Ficarra y Picone pertenecen a ese segmento de los creadores cinematográficos que gustan de construir películas que hablan de nosotros mismos para congraciarse con un público que por algún motivo precisa de ese espejo. Pero tal vez el giro aquí es que a la indulgencia que suele sucederle a este tipo de propuestas (pienso en Juan José Campanella y en películas como Luna de Avellaneda), La hora del cambio le opone un final oscuro y pesimista. En ese sentido, los directores (complementarios, uno es el histriónico y el otro es el moderado) logran complejizar aquello que no pueden por otras vías: el humor es de lo más ramplón y poco elaborado, el rigor con el que se muestra la política es nulo (y llama la atención que en una película que discute formas del poder, lo realmente político esté ausente) y los giros de guión muestran una desaprensión absoluta por la coherencia narrativa.

El descuido en muchos pasajes (sumado a un encuadre cercano al sketch televisivo) sobresale en un film que avanza velozmente y a puro vértigo, perdiendo en el camino cualquier posibilidad de solidez discursiva.
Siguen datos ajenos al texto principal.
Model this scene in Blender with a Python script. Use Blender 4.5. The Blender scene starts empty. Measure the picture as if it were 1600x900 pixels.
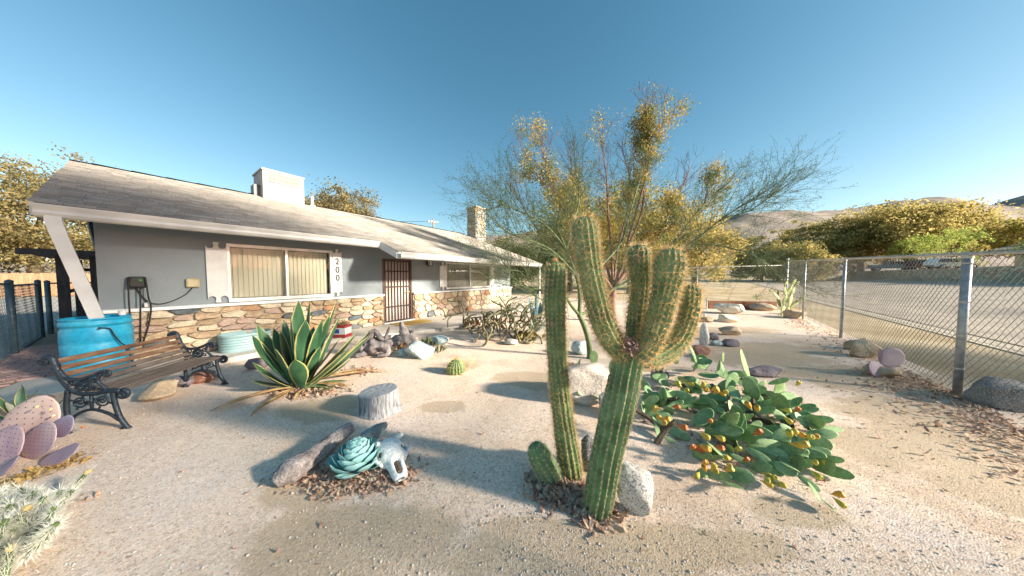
import bpy, bmesh, math, random
import numpy as np
from mathutils import Vector, Matrix, noise
SC = bpy.context.scene
COL = SC.collection
PI = math.pi
rnd = random.Random(7)
# ------------------------------------------------------------------ camera, sky, sun, exposure
EYE = Vector((0.0, 0.0, 1.6))
FP = 405.0                                   # focal length in pixels of a 1600 wide picture
PITCH = math.radians(2.545)
cam = bpy.data.cameras.new('camera')
cam.sensor_width = 36.0
cam.lens = 36.0*FP/1600.0
cam.clip_start = 0.05
cam.clip_end = 6000
camo = bpy.data.objects.new('camera', cam)
camo.location = EYE
camo.rotation_euler = (PI/2-PITCH, 0, 0)
COL.objects.link(camo)
SC.camera = camo
SUN_DIR = Vector((.952, -.306, .36)).normalized()      # towards the sun
SUN_EL = math.asin(SUN_DIR.z)
SUN_AZ = math.atan2(SUN_DIR.x, SUN_DIR.y)               # clockwise from +Y
world = bpy.data.worlds.new('World')
SC.world = world
world.use_nodes = True
wn = world.node_tree
bg = wn.nodes['Background']
sky = wn.nodes.new('ShaderNodeTexSky')
sky.sky_type = 'NISHITA'
sky.sun_disc = False
sky.sun_elevation = SUN_EL
sky.sun_rotation = SUN_AZ
sky.air_density = 1.0
sky.dust_density = 0.9
sky.ozone_density = 1.0
sky.altitude = 700
sepc = wn.nodes.new('ShaderNodeSeparateColor'); comb = wn.nodes.new('ShaderNodeCombineColor')
wn.links.new(sky.outputs[0], sepc.inputs[0])
for k, (g, f) in enumerate(((1.32, .345), (1.00, .56), (.94, .57))):      # the deep, slightly teal sky of the photograph
    pw = wn.nodes.new('ShaderNodeMath'); pw.operation = 'POWER'; pw.inputs[1].default_value = g
    ml = wn.nodes.new('ShaderNodeMath'); ml.operation = 'MULTIPLY'; ml.inputs[1].default_value = f
    wn.links.new(sepc.outputs[k], pw.inputs[0]); wn.links.new(pw.outputs[0], ml.inputs[0]); wn.links.new(ml.outputs[0], comb.inputs[k])
wn.links.new(comb.outputs[0], bg.inputs[0])
bg.inputs[1].default_value = 0.076
sl = bpy.data.lights.new('sun', 'SUN')
sl.energy = 3.1
sl.angle = math.radians(4.0)
sl.color = (1.0, .89, .73)
so = bpy.data.objects.new('sun', sl)
so.rotation_euler = (-SUN_DIR).to_track_quat('-Z', 'Y').to_euler()
COL.objects.link(so)
SC.view_settings.view_transform = 'Standard'
SC.view_settings.look = 'None'
SC.view_settings.exposure = 2.30
SC.view_settings.gamma = 1.0
SC.view_settings.use_curve_mapping = False
SC.render.engine = 'CYCLES'
SC.cycles.max_bounces = 6
SC.cycles.transparent_max_bounces = 8

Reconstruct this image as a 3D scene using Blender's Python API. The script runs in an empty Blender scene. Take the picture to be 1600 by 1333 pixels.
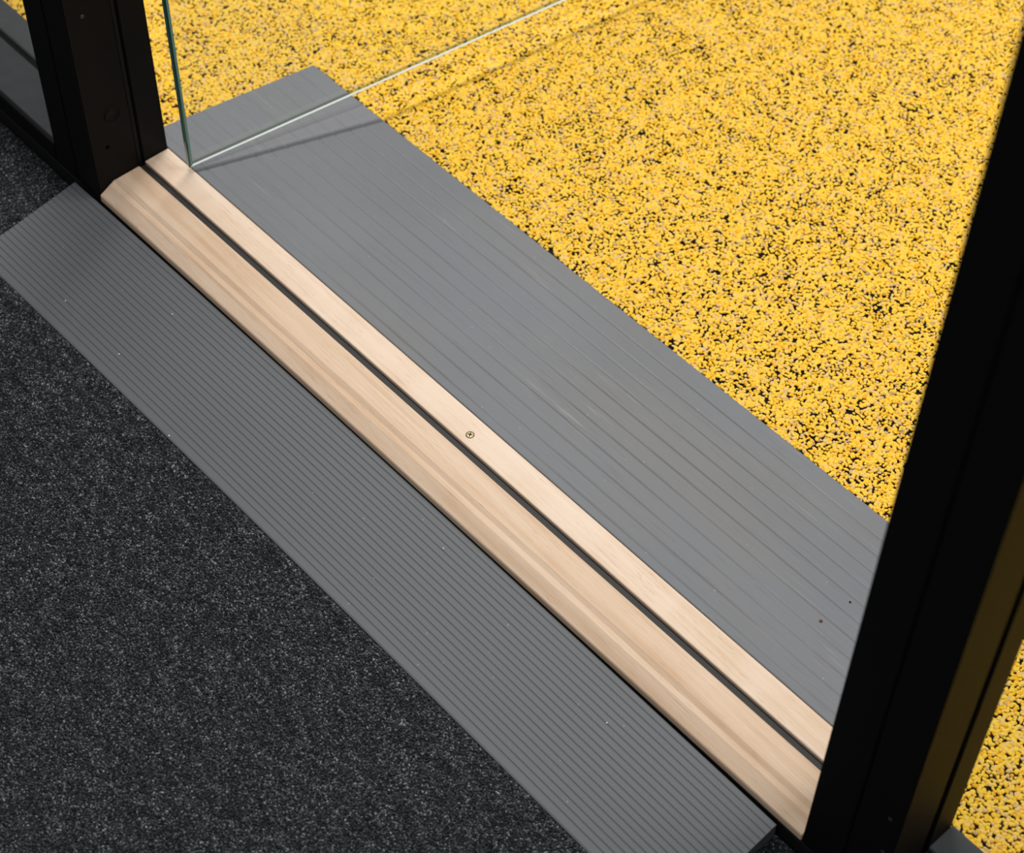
import bpy, bmesh, math, random
import numpy as np
from mathutils import Matrix, Vector

random.seed(7)
rng = np.random.default_rng(11)
scene = bpy.context.scene
C = scene.collection

# ------------------------------------------------------------------ camera
cam_data = bpy.data.cameras.new('camera')
cam = bpy.data.objects.new('camera', cam_data)
C.objects.link(cam)
rot = Matrix(((0.673384, -0.581886, 0.45603),
              (0.739169, 0.518595, -0.429754),
              (0.013573, 0.626472, 0.779326)))
cam.matrix_world = Matrix.Translation((1.25941, -0.64417, 1.34416)) @ rot.to_4x4()
cam_data.sensor_fit = 'HORIZONTAL'
cam_data.sensor_width = 36.0
cam_data.lens = 70.7478
cam_data.clip_start = 0.02
cam_data.dof.use_dof = True
cam_data.dof.focus_distance = 1.70
cam_data.dof.aperture_fstop = 7.1
scene.camera = cam

# ------------------------------------------------------------------ world, lamps, exposure
world = bpy.data.worlds.new('world')
scene.world = world
world.use_nodes = True
bg = world.node_tree.nodes['Background']
bg.inputs['Color'].default_value = (0.93, 0.97, 1.0, 1)
bg.inputs['Strength'].default_value = 0.34


def lamp(name, loc, aim, size, size_y, power, color):
    ld = bpy.data.lights.new(name, 'AREA')
    ld.shape = 'RECTANGLE'
    ld.size = size
    ld.size_y = size_y
    ld.energy = power
    ld.color = color
    o = bpy.data.objects.new(name, ld)
    C.objects.link(o)
    o.location = loc
    # the long side of the strip runs with the open door; tilt it towards the point aimed at
    d = Vector(aim) - Vector(loc)
    o.rotation_euler = (0.0, -math.atan2(d.x, -d.z), math.radians(-7.5))
    return o


# long ceiling strips running away from the door, and an added soft fill panel
lamp('ceiling_strip', (-0.75, 0.95, 2.45), (0.10, 0.95, 0.0), 0.13, 1.9, 60, (1.0, 0.98, 0.955))
lamp('ceiling_strip', (1.30, 0.95, 2.45), (0.65, 0.95, 0.0), 0.13, 1.9, 35, (1.0, 0.98, 0.95))
lamp('fill_panel', (0.35, 0.20, 2.60), (0.35, 0.20, 0.0), 0.9, 0.9, 8, (0.93, 0.96, 1.0))  # added overhead fill for ambient light, no fitting of the room

scene.view_settings.view_transform = 'Standard'
scene.view_settings.look = 'None'
scene.view_settings.gamma = 1.0
scene.view_settings.use_curve_mapping = False
scene.view_settings.exposure = -0.13


# ------------------------------------------------------------------ helpers
def srgb(r, g, b):
    f = lambda c: (c / 255 / 12.92) if c <= 10 else (((c / 255) + 0.055) / 1.055) ** 2.4
    return (f(r), f(g), f(b), 1.0)


def new_mat(name, rough=0.5, spec=0.5, color=(0.5, 0.5, 0.5, 1)):
    m = bpy.data.materials.new(name)
    m.use_nodes = True
    b = m.node_tree.nodes['Principled BSDF']
    b.inputs['Base Color'].default_value = color
    b.inputs['Roughness'].default_value = rough
    b.inputs['Specular IOR Level'].default_value = spec
    return m, m.node_tree, b


def node(nt, kind, **props):
    n = nt.nodes.new(kind)
    for k, v in props.items():
        setattr(n, k, v)
    return n


def coords(nt, scale=(1, 1, 1), rot=(0, 0, 0)):
    tc = node(nt, 'ShaderNodeTexCoord')
    mp = node(nt, 'ShaderNodeMapping')
    mp.inputs['Scale'].default_value = scale
    mp.inputs['Rotation'].default_value = rot
    nt.links.new(tc.outputs['Object'], mp.inputs['Vector'])
    return mp.outputs['Vector']


def noise(nt, vec, scale, detail=3, rough=0.5):
    n = node(nt, 'ShaderNodeTexNoise')
    n.inputs['Scale'].default_value = scale
    n.inputs['Detail'].default_value = detail
    n.inputs['Roughness'].default_value = rough
    if vec is not None:
        nt.links.new(vec, n.inputs['Vector'])
    return n.outputs['Fac']


def ramp(nt, fac, stops, interp='LINEAR'):
    r = node(nt, 'ShaderNodeValToRGB')
    r.color_ramp.interpolation = interp
    els = r.color_ramp.elements
    while len(els) < len(stops):
        els.new(0.5)
    for e, (p, c) in zip(els, stops):
        e.position = p
        e.color = c if len(c) == 4 else (*c, 1)
    nt.links.new(fac, r.inputs['Fac'])
    return r.outputs['Color']


def mix(nt, fac, a, b, blend='MIX'):
    m = node(nt, 'ShaderNodeMix', data_type='RGBA', blend_type=blend)
    for sock, v in ((m.inputs[0], fac), (m.inputs[6], a), (m.inputs[7], b)):
        if hasattr(v, 'is_output'):
            nt.links.new(v, sock)
        else:
            sock.default_value = v
    return m.outputs[2]


def math_node(nt, op, a, b=0.0):
    m = node(nt, 'ShaderNodeMath', operation=op)
    for sock, v in ((m.inputs[0], a), (m.inputs[1], b)):
        if hasattr(v, 'is_output'):
            nt.links.new(v, sock)
        else:
            sock.default_value = v
    return m.outputs[0]


def bump(nt, bsdf, height, strength, dist):
    b = node(nt, 'ShaderNodeBump')
    b.inputs['Strength'].default_value = strength
    b.inputs['Distance'].default_value = dist
    nt.links.new(height, b.inputs['Height'])
    nt.links.new(b.outputs['Normal'], bsdf.inputs['Normal'])


W = lambda v: (v, v, v, 1)

# ------------------------------------------------------------------ materials


def wood_mat(name, seed, light, mid, dark, fig):
    m, nt, b = new_mat(name, 0.62, 0.10)
    tc = node(nt, 'ShaderNodeTexCoord')
    off = node(nt, 'ShaderNodeMapping')
    off.inputs['Location'].default_value = (seed * 3.7, seed * 1.3, seed)
    off.inputs['Rotation'].default_value = (0.0, 0.0, 0.022)
    nt.links.new(tc.outputs['Object'], off.inputs['Vector'])

    def scaled(s):
        mp = node(nt, 'ShaderNodeMapping')
        mp.inputs['Scale'].default_value = s
        nt.links.new(off.outputs['Vector'], mp.inputs['Vector'])
        return mp.outputs['Vector']
    broad = noise(nt, scaled((3.6, 78, 30)), 1.0, 3, 0.5)
    streak = noise(nt, scaled((5, 210, 210)), 1.0, 4, 0.6)
    fine = noise(nt, scaled((16, 900, 900)), 1.0, 2, 0.6)
    pore = noise(nt, scaled((55, 1300, 1300)), 1.0, 2, 0.5)
    figure = noise(nt, scaled((22, 9, 9)), 1.0, 2, 0.5)
    c = ramp(nt, broad, [(0.30, dark), (0.50, mid), (0.70, light)])
    c = mix(nt, math_node(nt, 'MULTIPLY', ramp(nt, streak, [(0.40, W(0)), (0.60, W(1))]), 0.5), c, mid)
    c = mix(nt, ramp(nt, streak, [(0.30, W(0.55)), (0.46, W(0))]), c, dark)
    c = mix(nt, ramp(nt, fine, [(0.35, W(0.40)), (0.58, W(0))]), c, dark)
    c = mix(nt, ramp(nt, pore, [(0.27, W(0.55)), (0.36, W(0))]), c, srgb(160, 120, 88))
    c = mix(nt, ramp(nt, figure, [(0.42, W(0.0)), (0.62, W(fig))]), c, light)
    nt.links.new(c, b.inputs['Base Color'])
    bump(nt, b, fine, 0.08, 0.0005)
    return m


M = {}
M['wood_front'] = wood_mat('wood_front', 2.63, srgb(234, 208, 184), srgb(226, 196, 168), srgb(206, 170, 138), 0.18)
M['wood_back'] = wood_mat('wood_back', 1.77, srgb(240, 218, 198), srgb(233, 207, 183), srgb(218, 186, 156), 0.40)


def ramp_mat(name, base, groove_col, wear):
    m, nt, b = new_mat(name, 0.50, 0.40)
    v = coords(nt)
    big = noise(nt, v, 6.0, 3, 0.5)
    gr = noise(nt, v, 1600.0, 2, 0.6)
    c = ramp(nt, big, [(0.3, tuple(x * 0.94 for x in base[:3]) + (1,)), (0.7, tuple(x * 1.05 for x in base[:3]) + (1,))])
    c = mix(nt, math_node(nt, 'MULTIPLY', gr, 0.22), c, tuple(x * 0.6 for x in base[:3]) + (1,))
    at = node(nt, 'ShaderNodeAttribute', attribute_name='groove')
    if wear:
        # trodden dirt lodged in the grooves and pale scuffs along them
        dn = noise(nt, coords(nt, (6, 16, 16)), 1.0, 3, 0.6)
        dm = ramp(nt, dn, [(0.36, W(0.15)), (0.66, W(1))])
        gfac = math_node(nt, 'MULTIPLY', at.outputs['Fac'], dm)
        sx = node(nt, 'ShaderNodeSeparateXYZ')
        nt.links.new(v, sx.inputs[0])
        walk = ramp(nt, sx.outputs['X'], [(0.08, W(0.18)), (0.45, W(0.62)), (0.62, W(0.62)), (0.86, W(0.30))])
        gfac = math_node(nt, 'MULTIPLY', gfac, walk)
        dust = ramp(nt, noise(nt, coords(nt, (3.5, 8, 8)), 1.0, 4, 0.6), [(0.40, W(0)), (0.70, W(0.75))])
        c = mix(nt, math_node(nt, 'MULTIPLY', dust, walk), c, srgb(124, 119, 112))
        c = mix(nt, gfac, c, groove_col)
        sc = noise(nt, coords(nt, (14, 420, 420), (0, 0, 0.05)), 1.0, 3, 0.55)
        sm = noise(nt, coords(nt, (4.5, 9, 9)), 1.0, 2, 0.5)
        sf = math_node(nt, 'MULTIPLY', ramp(nt, sc, [(0.60, W(0)), (0.74, W(0.55))]), ramp(nt, sm, [(0.50, W(0)), (0.66, W(1))]))
        c = mix(nt, sf, c, srgb(172, 164, 154))
        dk = ramp(nt, noise(nt, coords(nt, (18, 300, 300), (0, 0, -0.03)), 1.0, 3, 0.6), [(0.58, W(0)), (0.75, W(0.35))])
        c = mix(nt, dk, c, srgb(92, 88, 84))
    else:
        c = mix(nt, math_node(nt, 'MULTIPLY', at.outputs['Fac'], 0.45), c, groove_col)
    vo = node(nt, 'ShaderNodeTexVoronoi')
    vo.inputs['Scale'].default_value = 60
    nt.links.new(v, vo.inputs['Vector'])
    c = mix(nt, ramp(nt, vo.outputs['Distance'], [(0.022, W(0.6)), (0.04, W(0))]), c, srgb(190, 188, 182))
    nt.links.new(c, b.inputs['Base Color'])
    r = ramp(nt, big, [(0.3, W(0.44)), (0.7, W(0.56))])
    nt.links.new(r, b.inputs['Roughness'])
    bump(nt, b, gr, 0.10, 0.0004)
    return m


M['ramp_carpet'] = ramp_mat('grey_ribbed_rubber', (0.138, 0.140, 0.146, 1), srgb(58, 58, 60), False)
M['ramp_yellow'] = ramp_mat('grey_worn_rubber', (0.178, 0.182, 0.196, 1), srgb(84, 79, 72), True)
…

En La hora del cambio, por ejemplo, el intendente está en su peor momento y sale a la calle sin que nadie en el camino lo cruce para decirle algo: va de la comuna a su casa como quien va de la casa al almacén de la esquina. Los protagonistas (Ficarra y Picone) llevan el peso del relato hasta los últimos minutos, pero inexplicablemente desaparecen en el epílogo dejando al relato huérfano de un punto de vista. En estos casos -y sucede a lo largo de sus más de 90 minutos-, lo que queda en evidencia es la necesidad de la película por decir antes que por mostrar, por vociferar verdades que por muy oportunas que sean no encuentran desde lo cinematográfico una organicidad adecuada. Y ese es el gran fracaso de esta comedia bastante mediocre.